In the closing chapter of her memoir, Faust details her graduation from Bryn Mawr and her subsequent struggle to chart her own course as a young adult. This narrative arc bears a marked resemblance to the same struggle facing many college graduates today, adding relatability to the work for a younger audience.

“I write about freedom ‘from’ and freedom ‘to,’” Faust said. After graduating from college, Faust described herself as “free from the constraints that had been imposed on her by Virginia of the 1950s.”

“I was educated, I had a job, but what was I going to do?
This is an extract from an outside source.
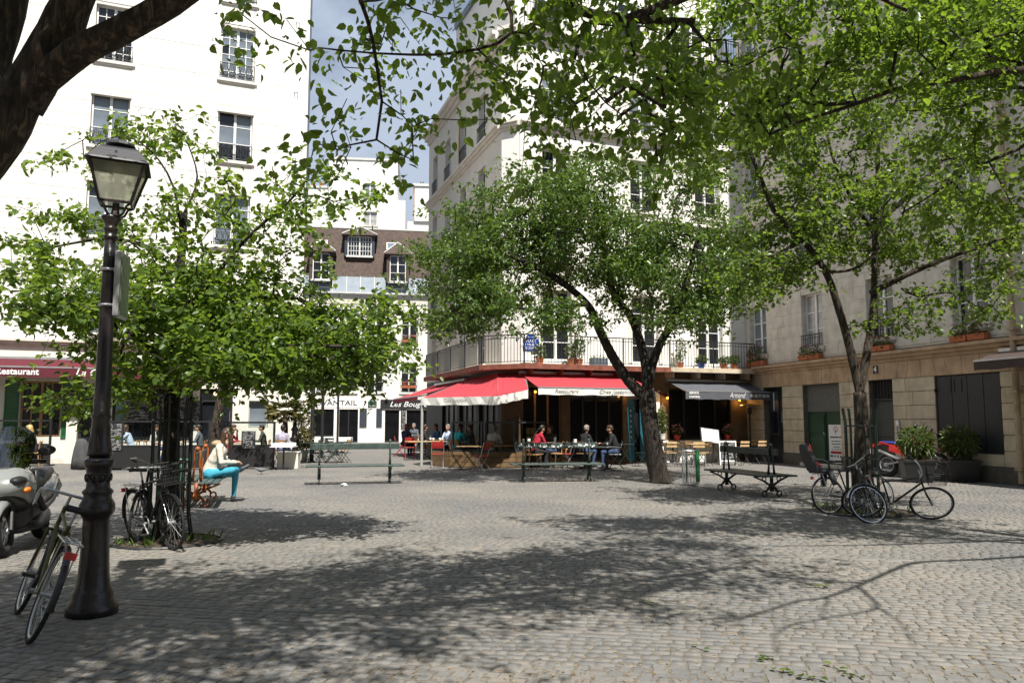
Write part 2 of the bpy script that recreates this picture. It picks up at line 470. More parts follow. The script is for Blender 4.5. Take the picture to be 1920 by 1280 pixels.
TEXTS = {}
def text_mesh(body, size, shear=0.0, bold=0.0, space=1.0):
    """lettering as a mesh in the x,z plane, centred, facing -y"""
    cu = bpy.data.curves.new('lettering', 'FONT')
    cu.body, cu.size, cu.shear, cu.offset = body, size, shear, bold
    cu.space_character = space
    cu.align_x, cu.align_y = 'CENTER', 'CENTER'
    cu.extrude, cu.resolution_u = 0.003, 3
    ob = bpy.data.objects.new('lettering', cu)
    COL.objects.link(ob)
    me = bpy.data.meshes.new_from_object(ob)
    me.transform(Matrix.Rotation(R(90), 4, 'X'))
    bpy.data.objects.remove(ob); bpy.data.curves.remove(cu)
    me.materials.clear()
    return me
def lettering(body, size, m, parent, M, shear=0.0, bold=0.0, space=1.0, width=None):
    me = text_mesh(body, size, shear, bold, space)
    if width:
        xs = [v.co.x for v in me.vertices]
        me.transform(Matrix.Diagonal((width / (max(xs) - min(xs)), 1, 1, 1)))
    return link('lettering', me, m, parent, M)
# ------------------------------------------------------------------ ground
def paving_material(name, base, sett, joint, bump):
    """small square setts told apart by colour and joint, for the ground too far off to build"""
    m, n, l, b = principled(name)
    b.inputs['Roughness'].default_value = 0.85
    tc = n.new('ShaderNodeTexCoord'); mp = n.new('ShaderNodeMapping'); mp.inputs['Rotation'].default_value = (0, 0, R(-15))
    l.new(tc.outputs['Object'], mp.inputs['Vector'])
    br = n.new('ShaderNodeTexBrick')
    br.inputs['Scale'].default_value = 1.0 / sett
    br.inputs['Brick Width'].default_value, br.inputs['Row Height'].default_value = 1.05, 1.0
    br.inputs['Mortar Size'].default_value = 0.07; br.inputs['Mortar Smooth'].default_value = 0.4
    br.inputs['Color1'].default_value = tuple(c * 1.12 for c in base) + (1,)
    br.inputs['Color2'].default_value = tuple(c * 0.86 for c in base) + (1,)
    br.inputs['Mortar'].default_value = joint + (1,)
    l.new(mp.outputs['Vector'], br.inputs['Vector'])
    nz = n.new('ShaderNodeTexNoise'); nz.inputs['Scale'].default_value = 0.45; nz.inputs['Detail'].default_value = 7
    l.new(tc.outputs['Object'], nz.inputs['Vector'])
    rp = n.new('ShaderNodeValToRGB')
    rp.color_ramp.elements[0].position, rp.color_ramp.elements[1].position = 0.35, 0.68
    rp.color_ramp.elements[0].color = (0.86, 0.86, 0.87, 1); rp.color_ramp.elements[1].color = (1.08, 1.03, 0.97, 1)
    l.new(nz.outputs['Fac'], rp.inputs['Fac'])
    mx = n.new('ShaderNodeMixRGB'); mx.blend_type = 'MULTIPLY'; mx.inputs['Fac'].default_value = 1
    l.new(br.outputs['Color'], mx.inputs['Color1']); l.new(rp.outputs['Color'], mx.inputs['Color2'])
    l.new(mx.outputs['Color'], b.inputs['Base Color'])
    bp = n.new('ShaderNodeBump'); bp.inputs['Strength'].default_value = bump; bp.inputs['Distance'].default_value = 0.01
    inv = n.new('ShaderNodeMath'); inv.operation = 'SUBTRACT'; inv.inputs[0].default_value = 1.0
    l.new(br.outputs['Fac'], inv.inputs[1]); l.new(inv.outputs[0], bp.inputs['Height']); l.new(bp.outputs['Normal'], b.inputs['Normal'])
    return m
paving_material('paving_far', (0.182, 0.177, 0.168), 0.11, (0.12, 0.11, 0.095), 0.5)
mat('paving_joint', (0.15, 0.13, 0.10), 0.95, var=0.4, scale=40, bump=0.5, bscale=120)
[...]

How was I going to find the freedom ‘to’? To do what?” Faust said. “I never had in my mind a clear path, not when I graduated from college — a clear plan that I wanted to follow.”

However, Faust cautions recent graduates from choosing a strict career path immediately following graduation: “That thinking in some way reduces the anxiety of uncertainty, but it may also limit one’s ability to discover paths that aren’t necessarily predictable,” Faust said.

Instead, Faust offers a different perspective on how one should approach their postgraduate years; “That mantra, ‘be comfortable being uncomfortable,’ is, I think, what graduates right now should feel.”

If Faust’s life and career are any indication, that best career path may not even be a possibility in the minds of many students. However, through her memoir and advice, Faust suggests that adaptability and comfort with uncertainty can lead to great success and a rewarding life.